Vestbanen is a void waiting to be charged. The modest size of the remaining landmarked station buildings is as absurdly disproportionate to the scale of the site as it is to the importance of the National Museum. To incorporate the large building masses into this delicate context, museum and office functions are assigned to two separate volumes. They share the same urban density but can be developed and realized individually. The museum is a horizontal slab, the office building a diverse vertical volume. Both typologies are derived from the immediate physical and historical context. Both pay tribute to the neighboring urban fabric and the landmarked station buildings.

Assimilating to the scale of the station buildings in height, the museum fosters the dignity of the landmarks without dwarfing them. Its magnitude as a National Museum is developed in the horizontal plane. Its vast footprint stems from the typologies of shipyards as well as train stations. It is modest in height but exuberant in depth. The new museum occupies the entire site, there is no figure ground relationship. There is no museum object but an all-embracing museum volume. The expansive footprint invigorates the existing public exteriors. There is an abundance of public space in the context. Triangular sculpture gardens charge the existing public spaces in front of the museum entrances.

The National Museum will stimulate intense urban density on the site. All public functions are at ground level. The public permeates into the museum through the open ground floor façade. The flatness of the new museum is horizontal monumentality. It is a deep space illuminated by controlled natural light.
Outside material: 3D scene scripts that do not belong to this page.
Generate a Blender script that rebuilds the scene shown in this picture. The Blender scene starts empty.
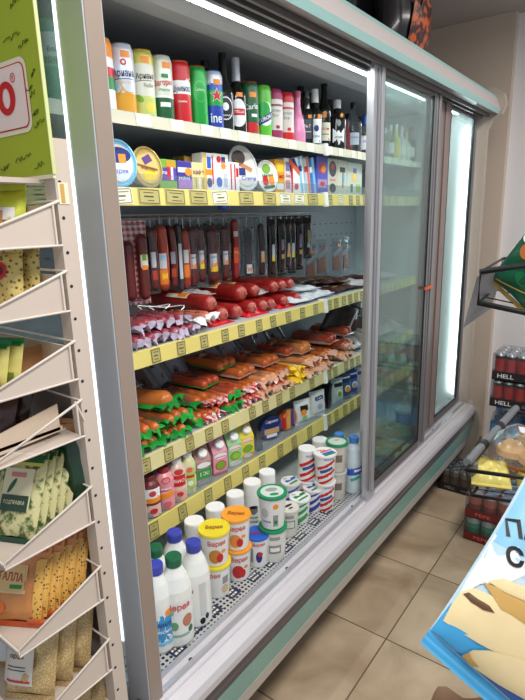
import bpy, math, random
from mathutils import Vector, Matrix
random.seed(7)
PI = math.pi
SC = bpy.context.scene
COL = SC.collection

# ------------------------------------------------------------------ camera
F, CX, CY, EYE = 527.0, 262.5, 350.0, 1.55
AX = Vector((0.8009, 0.1271, -0.5852)); AY = Vector((0.5982, -0.2118, 0.7729))
_dn = Vector((318 - CX, 2430 - CY, F)).normalized()
_y = Vector((670 - CX, 205 - CY, F)); _y = (_y - _dn * _y.dot(_dn)).normalized()
AZ = -_dn; AY = _y; AX = AY.cross(AZ)
CAM = Vector((0, 0, EYE))
def ray(u, v):
    d = Vector((u - CX, v - CY, F)); return Vector((AX.dot(d), AY.dot(d), AZ.dot(d)))
def at_z(u, v, z):
    d = ray(u, v); t = (z - EYE) / d.z; return d.x * t, d.y * t
def at_x(u, v, x):
    d = ray(u, v); t = x / d.x; return d.y * t, EYE + d.z * t
def y_on(u, x, z):
    n = ray(u, 0).cross(ray(u, 700)); return (n.z * EYE - n.x * x - n.z * z) / n.y
cam = bpy.data.cameras.new('camera'); co = bpy.data.objects.new('camera', cam); COL.objects.link(co)
cam.sensor_fit = 'HORIZONTAL'; cam.sensor_width = 36; cam.lens = 36 * F / 525; cam.clip_start = .02
m = Matrix.Identity(4)
for i, a in enumerate((AX, AY, AZ)):
    m[i][0] = a.x; m[i][1] = -a.y; m[i][2] = -a.z
m[0][3], m[1][3], m[2][3] = CAM
co.matrix_world = m; SC.camera = co

# ------------------------------------------------------------------ materials
def lin(c): return tuple(((x / 255) / 12.92 if x / 255 <= .04045 else ((x / 255 + .055) / 1.055) ** 2.4) for x in c)
MATS = {}
def mat(rgb, rough=.45, metal=0, var=.06, scale=30, trans=0, coat=0, emit=0, sheen=None):
    k = (tuple(rgb), rough, metal, var, scale, trans, coat, emit)
    if k in MATS: return MATS[k]
    m = bpy.data.materials.new('surface'); m.use_nodes = True
    nt = m.node_tree; b = nt.nodes['Principled BSDF']
    c = lin(rgb)
    if var:
        tc = nt.nodes.new('ShaderNodeTexCoord'); nz = nt.nodes.new('ShaderNodeTexNoise'); nz.inputs['Scale'].default_value = scale
        nz.inputs['Detail'].default_value = 3
        mr = nt.nodes.new('ShaderNodeMix'); mr.data_type = 'RGBA'
        mr.inputs[6].default_value = (*[x * (1 - var) for x in c], 1); mr.inputs[7].default_value = (*[min(1, x * (1 + var)) for x in c], 1)
        nt.links.new(tc.outputs['Object'], nz.inputs['Vector']); nt.links.new(nz.outputs['Fac'], mr.inputs[0]); nt.links.new(mr.outputs[2], b.inputs['Base Color'])
    else: b.inputs['Base Color'].default_value = (*c, 1)
    b.inputs['Roughness'].default_value = rough; b.inputs['Metallic'].default_value = metal
    if trans: b.inputs['Transmission Weight'].default_value = trans
    if coat: b.inputs['Coat Weight'].default_value = coat
    if emit:
        b.inputs['Emission Color'].default_value = (*c, 1); b.inputs['Emission Strength'].default_value = emit
    MATS[k] = m; return m
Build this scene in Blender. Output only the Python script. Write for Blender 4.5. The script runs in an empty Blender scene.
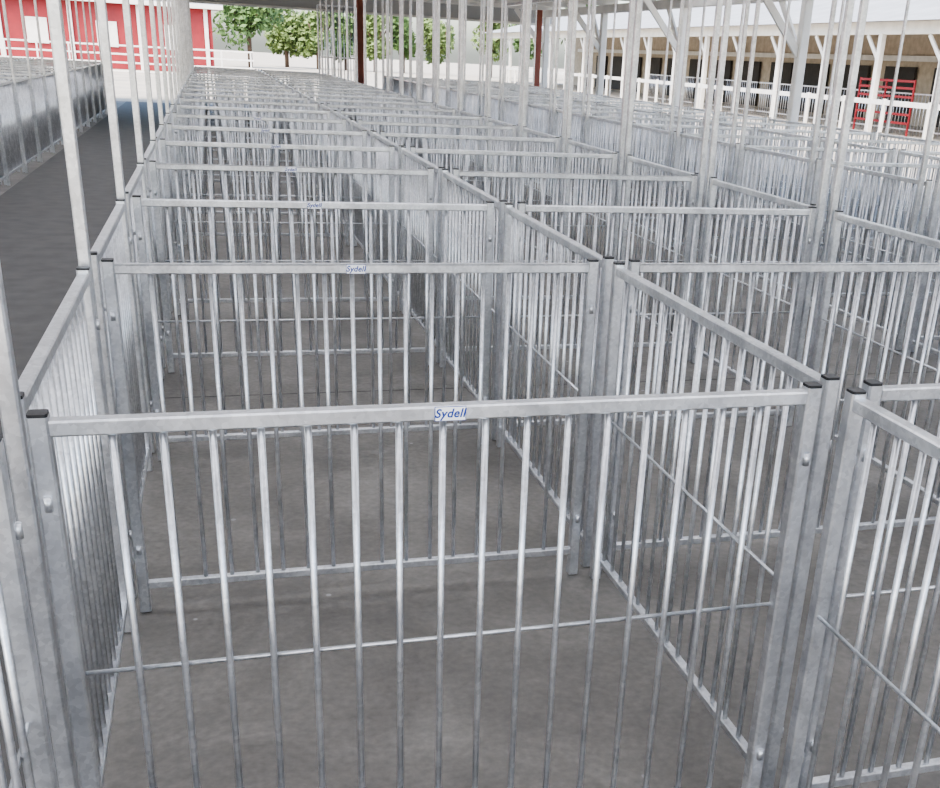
import bpy, math, random
from mathutils import Vector, Matrix
random.seed(4)
W=1.316; L=1.244; G=0.0963; H=1.0
KF=20                       # last pen row
S=bpy.context.scene; COL=S.collection
S.view_settings.look='AgX - Medium High Contrast'

# ---------------------------------------------------------------- materials
def newmat(n):
    m=bpy.data.materials.new(n); m.use_nodes=True
    nt=m.node_tree; return m,nt,nt.nodes['Principled BSDF']
def N(nt,t,**k):
    n=nt.nodes.new(t)
    for a,b in k.items():
        if a in n.inputs: n.inputs[a].default_value=b
        else: setattr(n,a,b)
    return n
def ramp(nt,fac,stops):
    r=nt.nodes.new('ShaderNodeValToRGB'); e=r.color_ramp.elements
    while len(e)<len(stops): e.new(0.5)
    for i,(p,c) in enumerate(stops):
        e[i].position=p; e[i].color=(*c,1)
    nt.links.new(fac,r.inputs[0]); return r.outputs[0]
def simple(n,c,rough=.6,metal=0,var=.15,scale=4,bump=0):
    m,nt,b=newmat(n)
    tc=N(nt,'ShaderNodeTexCoord'); no=N(nt,'ShaderNodeTexNoise',Scale=scale,Detail=6.0)
    nt.links.new(tc.outputs['Object'],no.inputs['Vector'])
    lo=tuple(x*(1-var) for x in c); hi=tuple(min(1,x*(1+var)) for x in c)
    nt.links.new(ramp(nt,no.outputs['Fac'],[(.3,lo),(.7,hi)]),b.inputs['Base Color'])
    b.inputs['Roughness'].default_value=rough; b.inputs['Metallic'].default_value=metal
    if bump:
        bp=N(nt,'ShaderNodeBump',Strength=bump,Distance=.02)
        nt.links.new(no.outputs['Fac'],bp.inputs['Height']); nt.links.new(bp.outputs[0],b.inputs['Normal'])
    return m
def galv():
    m,nt,b=newmat('galvanized_steel')
    tc=N(nt,'ShaderNodeTexCoord')
    v=N(nt,'ShaderNodeTexVoronoi',Scale=110.0); no=N(nt,'ShaderNodeTexNoise',Scale=14.0,Detail=5.0)
    for x in (v,no): nt.links.new(tc.outputs['Object'],x.inputs['Vector'])
    bw=N(nt,'ShaderNodeRGBToBW'); nt.links.new(v.outputs['Color'],bw.inputs[0])
    mx=N(nt,'ShaderNodeMath',operation='MULTIPLY_ADD'); mx.inputs[1].default_value=.3
    nt.links.new(bw.outputs[0],mx.inputs[0]); nt.links.new(no.outputs['Fac'],mx.inputs[2])
    nt.links.new(ramp(nt,mx.outputs[0],[(.42,(.50,.51,.53)),(.62,(.60,.61,.63)),(.85,(.74,.75,.77))]),b.inputs['Base Color'])
    nt.links.new(ramp(nt,no.outputs['Fac'],[(.35,(.28,)*3),(.65,(.34,)*3)]),b.inputs['Roughness'])
    b.inputs['Metallic'].default_value=.86
    return m
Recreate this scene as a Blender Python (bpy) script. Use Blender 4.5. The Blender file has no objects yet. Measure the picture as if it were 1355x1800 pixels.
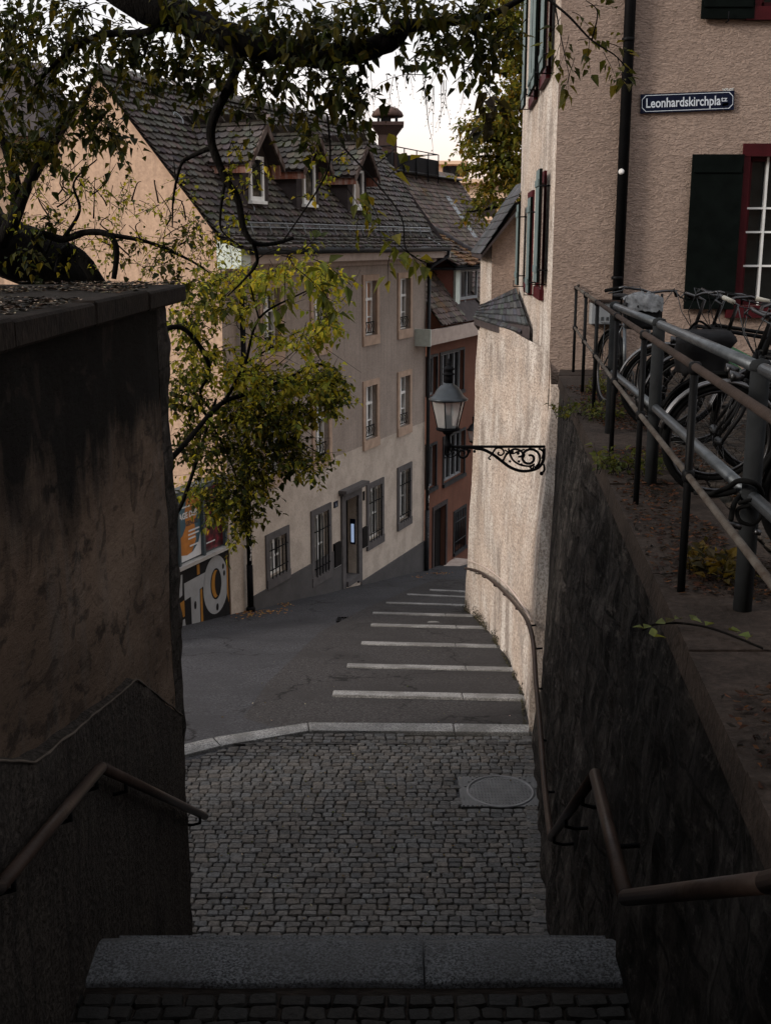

The friendly gallery maze is an open system to be appropriated by the public in time.

A universal enfilade system provides total flexibility and unlimited but controlled access. The low hierarchy of the spaces fosters incidental use and self-determination. The Lofted Archive is an indestructible container. It serves as a machine to preserve the cultural achievements of a society, which need to be stored and maintained. Serviced by functional cores and illuminated by light shafts, it's a heavy-duty workspace, forklift accessible.